1856年に発表された傑作が、『ボヴァリー夫人』。地方の医者の妻という設定になっています。
フロベエル研究者の間でも、いったいフロベエルがいつから『ボヴァリー夫人』を書きはじめたのかが、興味深く語られています。
それほどに、『ボヴァリー夫人』は巧みに設計された物語ということでもあるでしょう。

「昨日の夜、小説を書きはじめました。いまになって文体のむずかしさが見えてきて、恐怖に陥っています。簡明であることは、これでなかなか大変なんです。」

フロベエルは、当時親しい女性だった、ルイーズ・コレに宛てて、そのような手紙を送っています。

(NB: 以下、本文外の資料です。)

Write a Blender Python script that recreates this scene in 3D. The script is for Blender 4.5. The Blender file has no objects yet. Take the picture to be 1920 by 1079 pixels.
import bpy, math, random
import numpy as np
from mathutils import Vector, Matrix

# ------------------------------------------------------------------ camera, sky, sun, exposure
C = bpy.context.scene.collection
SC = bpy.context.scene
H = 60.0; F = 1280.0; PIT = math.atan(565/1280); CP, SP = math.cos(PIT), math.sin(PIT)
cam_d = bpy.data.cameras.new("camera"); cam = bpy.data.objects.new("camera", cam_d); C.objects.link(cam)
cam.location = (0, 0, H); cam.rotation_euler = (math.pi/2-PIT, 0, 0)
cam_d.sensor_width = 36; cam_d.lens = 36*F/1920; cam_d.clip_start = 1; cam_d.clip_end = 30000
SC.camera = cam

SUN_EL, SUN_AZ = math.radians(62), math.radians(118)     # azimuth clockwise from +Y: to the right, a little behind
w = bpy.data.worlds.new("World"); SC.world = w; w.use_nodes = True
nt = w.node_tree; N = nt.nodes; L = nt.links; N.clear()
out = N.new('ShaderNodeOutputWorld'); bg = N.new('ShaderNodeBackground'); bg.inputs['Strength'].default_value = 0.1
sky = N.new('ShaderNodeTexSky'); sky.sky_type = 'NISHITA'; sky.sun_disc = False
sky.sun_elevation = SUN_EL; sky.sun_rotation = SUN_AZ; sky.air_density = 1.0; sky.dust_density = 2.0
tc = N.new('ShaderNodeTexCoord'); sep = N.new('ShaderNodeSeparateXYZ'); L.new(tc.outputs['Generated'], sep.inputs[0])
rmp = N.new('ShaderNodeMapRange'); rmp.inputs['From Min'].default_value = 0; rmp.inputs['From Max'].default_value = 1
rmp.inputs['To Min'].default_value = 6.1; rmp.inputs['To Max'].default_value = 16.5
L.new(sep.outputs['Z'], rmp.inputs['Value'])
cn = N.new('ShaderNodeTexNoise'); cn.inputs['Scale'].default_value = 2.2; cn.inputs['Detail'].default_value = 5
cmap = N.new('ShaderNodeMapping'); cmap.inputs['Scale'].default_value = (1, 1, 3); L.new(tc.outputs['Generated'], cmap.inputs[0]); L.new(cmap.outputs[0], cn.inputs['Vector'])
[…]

1851年9月20日、土曜日の夕刻に出した手紙の中に。
ここから一般に、『ボヴァリー夫人』は、1851年9月19日の夜から、書きはじめられたのだろうと、推測されています。
それはともかく、フロベエルが、小説を書くのに、「簡明」を旨としていたことが窺えるに違いありません。
1869年に、フロベエルが、発表した小説に『感情教育』があります。この『感情教育』の中に、次のような一節が出てきます。

「そして、幅のひろい白ズボンが青色模様の縁取りしたロシア皮の、変わった赤長靴の上に垂れている。」

これは、「ジャック・アルヌー」という人物の着こなしについて。
「赤長靴」。ブーツなんでしょう。フランスなら、「ボット」botte でしょうか。
赤いブーツ。いいですねえ。ブルウの縁取りの赤いブーツ。
どなたか作って頂けませんでしょうか。